> **DIRECTIVE**:
Each line that follows should be printed again exactly as it stands.

> **AVAILABLE DATA**:

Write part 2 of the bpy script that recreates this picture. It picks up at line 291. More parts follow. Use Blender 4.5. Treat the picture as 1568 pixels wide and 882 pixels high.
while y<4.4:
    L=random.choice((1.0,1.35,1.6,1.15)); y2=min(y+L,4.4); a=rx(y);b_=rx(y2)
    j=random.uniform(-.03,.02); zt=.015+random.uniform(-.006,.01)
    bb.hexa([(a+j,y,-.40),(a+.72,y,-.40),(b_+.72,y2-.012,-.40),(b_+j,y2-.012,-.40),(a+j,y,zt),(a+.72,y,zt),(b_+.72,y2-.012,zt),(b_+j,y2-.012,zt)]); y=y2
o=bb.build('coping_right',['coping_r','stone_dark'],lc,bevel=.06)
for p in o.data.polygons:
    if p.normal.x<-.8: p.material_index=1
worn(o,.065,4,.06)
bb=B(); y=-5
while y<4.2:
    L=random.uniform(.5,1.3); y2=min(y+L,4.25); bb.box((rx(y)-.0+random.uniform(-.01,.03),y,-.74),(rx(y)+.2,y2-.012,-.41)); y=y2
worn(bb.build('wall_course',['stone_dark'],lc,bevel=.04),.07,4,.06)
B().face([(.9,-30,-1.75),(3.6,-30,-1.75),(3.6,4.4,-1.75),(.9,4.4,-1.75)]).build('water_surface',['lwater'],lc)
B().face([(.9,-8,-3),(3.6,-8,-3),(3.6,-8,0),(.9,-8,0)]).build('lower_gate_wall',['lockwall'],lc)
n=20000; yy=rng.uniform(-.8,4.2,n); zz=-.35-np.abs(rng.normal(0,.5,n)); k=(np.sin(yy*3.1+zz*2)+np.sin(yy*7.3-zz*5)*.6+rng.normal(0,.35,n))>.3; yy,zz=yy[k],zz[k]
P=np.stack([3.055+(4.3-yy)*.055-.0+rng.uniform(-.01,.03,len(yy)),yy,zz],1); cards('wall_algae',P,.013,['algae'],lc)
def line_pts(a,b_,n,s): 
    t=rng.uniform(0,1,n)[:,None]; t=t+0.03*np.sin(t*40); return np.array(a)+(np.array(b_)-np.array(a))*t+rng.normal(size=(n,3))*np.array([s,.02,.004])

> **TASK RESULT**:
Write part 2 of the bpy script that recreates this picture. It picks up at line 291. More parts follow. Use Blender 4.5. Treat the picture as 1568 pixels wide and 882 pixels high.
while y<4.4:
    L=random.choice((1.0,1.35,1.6,1.15)); y2=min(y+L,4.4); a=rx(y);b_=rx(y2)
    j=random.uniform(-.03,.02); zt=.015+random.uniform(-.006,.01)
    bb.hexa([(a+j,y,-.40),(a+.72,y,-.40),(b_+.72,y2-.012,-.40),(b_+j,y2-.012,-.40),(a+j,y,zt),(a+.72,y,zt),(b_+.72,y2-.012,zt),(b_+j,y2-.012,zt)]); y=y2
o=bb.build('coping_right',['coping_r','stone_dark'],lc,bevel=.06)
for p in o.data.polygons:
    if p.normal.x<-.8: p.material_index=1
worn(o,.065,4,.06)
bb=B(); y=-5
while y<4.2:
    L=random.uniform(.5,1.3); y2=min(y+L,4.25); bb.box((rx(y)-.0+random.uniform(-.01,.03),y,-.74),(rx(y)+.2,y2-.012,-.41)); y=y2
worn(bb.build('wall_course',['stone_dark'],lc,bevel=.04),.07,4,.06)
B().face([(.9,-30,-1.75),(3.6,-30,-1.75),(3.6,4.4,-1.75),(.9,4.4,-1.75)]).build('water_surface',['lwater'],lc)
B().face([(.9,-8,-3),(3.6,-8,-3),(3.6,-8,0),(.9,-8,0)]).build('lower_gate_wall',['lockwall'],lc)
n=20000; yy=rng.uniform(-.8,4.2,n); zz=-.35-np.abs(rng.normal(0,.5,n)); k=(np.sin(yy*3.1+zz*2)+np.sin(yy*7.3-zz*5)*.6+rng.normal(0,.35,n))>.3; yy,zz=yy[k],zz[k]
P=np.stack([3.055+(4.3-yy)*.055-.0+rng.uniform(-.01,.03,len(yy)),yy,zz],1); cards('wall_algae',P,.013,['algae'],lc)
def line_pts(a,b_,n,s): 
    t=rng.uniform(0,1,n)[:,None]; t=t+0.03*np.sin(t*40); return np.array(a)+(np.array(b_)-np.array(a))*t+rng.normal(size=(n,3))*np.array([s,.02,.004])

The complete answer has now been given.